»»
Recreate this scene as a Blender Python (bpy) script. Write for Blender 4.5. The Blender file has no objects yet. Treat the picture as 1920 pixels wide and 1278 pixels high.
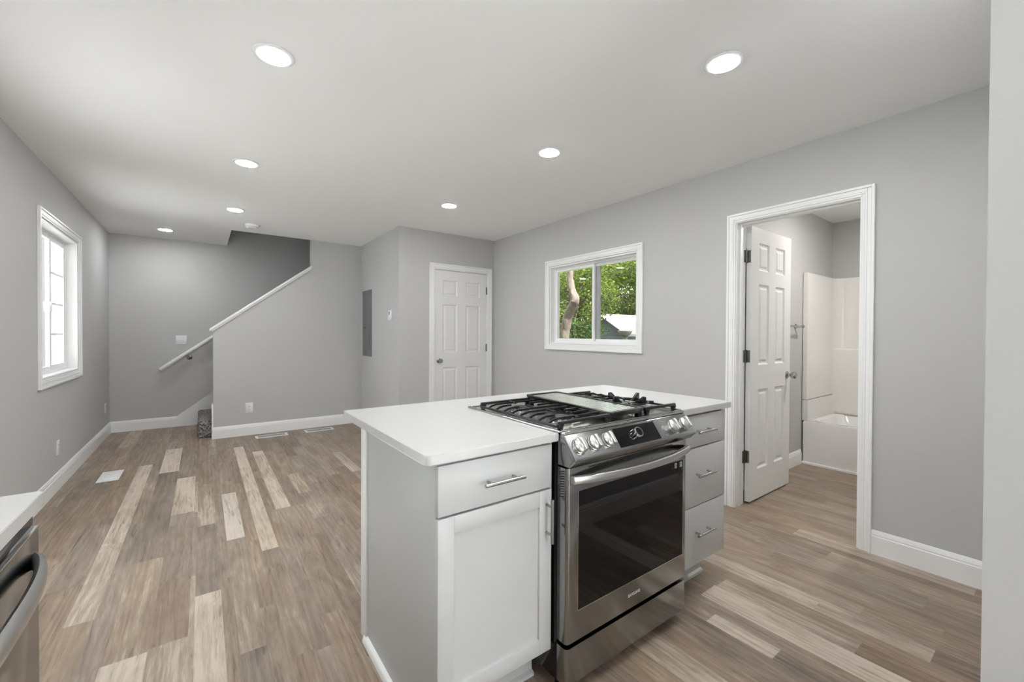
import bpy, bmesh, math, random
from mathutils import Vector, Matrix

S = bpy.context.scene
C = S.collection
random.seed(7)

# ------------------------------------------------------------------ camera
F_PX = 788.2578; YAW = 0.6346; PITCH = -0.0095; ROLL = 0.0048
CAM_H = 1.2496; CY_OFF = -4.95
cam_d = bpy.data.cameras.new('camera'); cam = bpy.data.objects.new('camera', cam_d); C.objects.link(cam)
cam_d.sensor_fit = 'HORIZONTAL'; cam_d.sensor_width = 36.0
cam_d.lens = 36.0 * F_PX / 1920.0
cam_d.shift_y = CY_OFF / 1920.0
cam_d.clip_start = 0.02; cam_d.clip_end = 300
_fw = Vector((math.sin(YAW) * math.cos(PITCH), math.cos(YAW) * math.cos(PITCH), math.sin(PITCH)))
_r = Vector((math.cos(YAW), -math.sin(YAW), 0)); _u = _r.cross(_fw)
_c, _s = math.cos(ROLL), math.sin(ROLL)
_r2 = _c * _r + _s * _u; _u2 = -_s * _r + _c * _u
cam.matrix_world = Matrix(((_r2.x, _u2.x, -_fw.x, 0), (_r2.y, _u2.y, -_fw.y, 0), (_r2.z, _u2.z, -_fw.z, CAM_H), (0, 0, 0, 1)))
S.camera = cam

# ------------------------------------------------------------------ world, sun, exposure
W = bpy.data.worlds.new('sky'); S.world = W; W.use_nodes = True
_n = W.node_tree.nodes; _n['Background'].inputs[0].default_value = (0.93, 0.965, 1.0, 1)
_n['Background'].inputs[1].default_value = 5.2 # SKY
sun_d = bpy.data.lights.new('sun', 'SUN'); sun = bpy.data.objects.new('sun', sun_d); C.objects.link(sun)
sun_d.energy = 34.0 # SUN; sun_d.angle = 0.01; sun_d.color = (1, 0.985, 0.96)
sun.rotation_euler = Vector((0.0, 0.52, -0.85)).to_track_quat('-Z', 'Y').to_euler()
S.view_settings.view_transform = 'Standard'
try: S.view_settings.look = 'None'
except Exception: pass
S.view_settings.gamma = 1.0; S.view_settings.use_curve_mapping = False
S.view_settings.exposure = 0.12
LAMP = 172.0            # radiance of the ceiling lenses
BATH_LAMP = 430.0
try:
    S.cycles.max_bounces = 10; S.cycles.diffuse_bounces = 6; S.cycles.glossy_bounces = 4
except Exception: pass

# ------------------------------------------------------------------ measured layout
zc = 2.4814; xL = -0.9335; yB = 7.1635; yS = 6.0582; xC = 1.8079; yD = 4.639; xR = 3.1096
yN = 0.114; xP = 1.2464; yRear = -1.9
zUp = 4.9

# ------------------------------------------------------------------ materials
def mat(name, col, rough=0.5, metal=0.0, spec=0.5, coat=0.0):
    m = bpy.data.materials.new(name); m.use_nodes = True
    b = m.node_tree.nodes['Principled BSDF']
    b.inputs['Base Color'].default_value = (*col, 1); b.inputs['Roughness'].default_value = rough
    b.inputs['Metallic'].default_value = metal
    b.inputs['Specular IOR Level'].default_value = spec
    if coat: b.inputs['Coat Weight'].default_value = coat; b.inputs['Coat Roughness'].default_value = 0.05
    return m
def node(m, t, **kw):
    n = m.node_tree.nodes.new(t)
    for k, v in kw.items(): setattr(n, k, v)
    return n
def link(m, a, b): m.node_tree.links.new(a, b)
def bsdf(m): return m.node_tree.nodes['Principled BSDF']
def mottled(m, scale, amount, stretch=(1, 1, 1), bump=0.0, bdist=0.001, detail=4):
    """small procedural variation of a material's own colour, with optional bump"""
    b = bsdf(m); col = list(b.inputs['Base Color'].default_value)
    tc = node(m, 'ShaderNodeTexCoord'); mp = node(m, 'ShaderNodeMapping'); mp.inputs['Scale'].default_value = stretch
    nz = node(m, 'ShaderNodeTexNoise'); nz.inputs['Scale'].default_value = scale; nz.inputs['Detail'].default_value = detail
    link(m, tc.outputs['Object'], mp.inputs[0]); link(m, mp.outputs[0], nz.inputs['Vector'])
    rp = node(m, 'ShaderNodeMix', data_type='RGBA')
    rp.inputs[6].default_value = (*[c * (1 - amount) for c in col[:3]], 1)
    rp.inputs[7].default_value = (*[min(1, c * (1 + amount)) for c in col[:3]], 1)
    link(m, nz.outputs[0], rp.inputs[0]); link(m, rp.outputs[2], b.inputs['Base Color'])
    if bump:
        bp = node(m, 'ShaderNodeBump'); bp.inputs['Strength'].default_value = bump; bp.inputs['Distance'].default_value = bdist
        link(m, nz.outputs[0], bp.inputs['Height']); link(m, bp.outputs[0], b.inputs['Normal'])
    return m

M = {}
M['wall'] = mottled(mat('grey_wall_paint', (0.53, 0.53, 0.527), 0.6, spec=0.3), 90, 0.015, bump=0.05)
M['ceiling'] = mottled(mat('white_ceiling_paint', (0.91, 0.91, 0.905), 0.75, spec=0.2), 60, 0.01, bump=0.05)
M['trim'] = mottled(mat('white_trim_paint', (0.88, 0.885, 0.88), 0.33), 20, 0.01)
M['door'] = mottled(mat('white_door_paint', (0.80, 0.80, 0.795), 0.38), 25, 0.01)
M['cabinet'] = mottled(mat('pale_grey_cabinet_paint', (0.555, 0.56, 0.555), 0.4), 18, 0.012)
M['quartz'] = mottled(mat('white_quartz', (0.605, 0.605, 0.595), 0.22), 300, 0.02)
M['plastic'] = mottled(mat('white_plastic', (0.80, 0.81, 0.82), 0.35), 40, 0.01)
M['shadevinyl'] = mottled(mat('shaded_grey_vinyl', (0.42, 0.42, 0.43), 0.4), 30, 0.02)  # grey holds the shade on the white sash stile in its colour
M['tub'] = mottled(mat('white_fibreglass', (0.80, 0.79, 0.77), 0.14), 5, 0.01)
M['slot'] = mottled(mat('dark_slot', (0.02, 0.02, 0.02), 0.6), 30, 0.1)
M['steel'] = mat('brushed_stainless', (0.315, 0.322, 0.318), 0.17, 1.0)
M['satin'] = mottled(mat('satin_nickel', (0.43, 0.43, 0.42), 0.22, 1.0), 80, 0.05)
M['hinge'] = mottled(mat('dark_nickel', (0.20, 0.20, 0.19), 0.35, 1.0), 60, 0.05)
M['dish'] = mat('dark_stainless', (0.20, 0.205, 0.205), 0.13, 1.0)
M['knob'] = mottled(mat('satin_knob_metal', (0.74, 0.74, 0.73), 0.24, 1.0), 50, 0.03)
M['handle'] = mottled(mat('satin_handle_steel', (0.56, 0.56, 0.55), 0.3, 1.0), 50, 0.03)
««
:: What is asked ::
Your answer should be a single number: the count of lines containing the word "scene".

:: Response to this task ::
2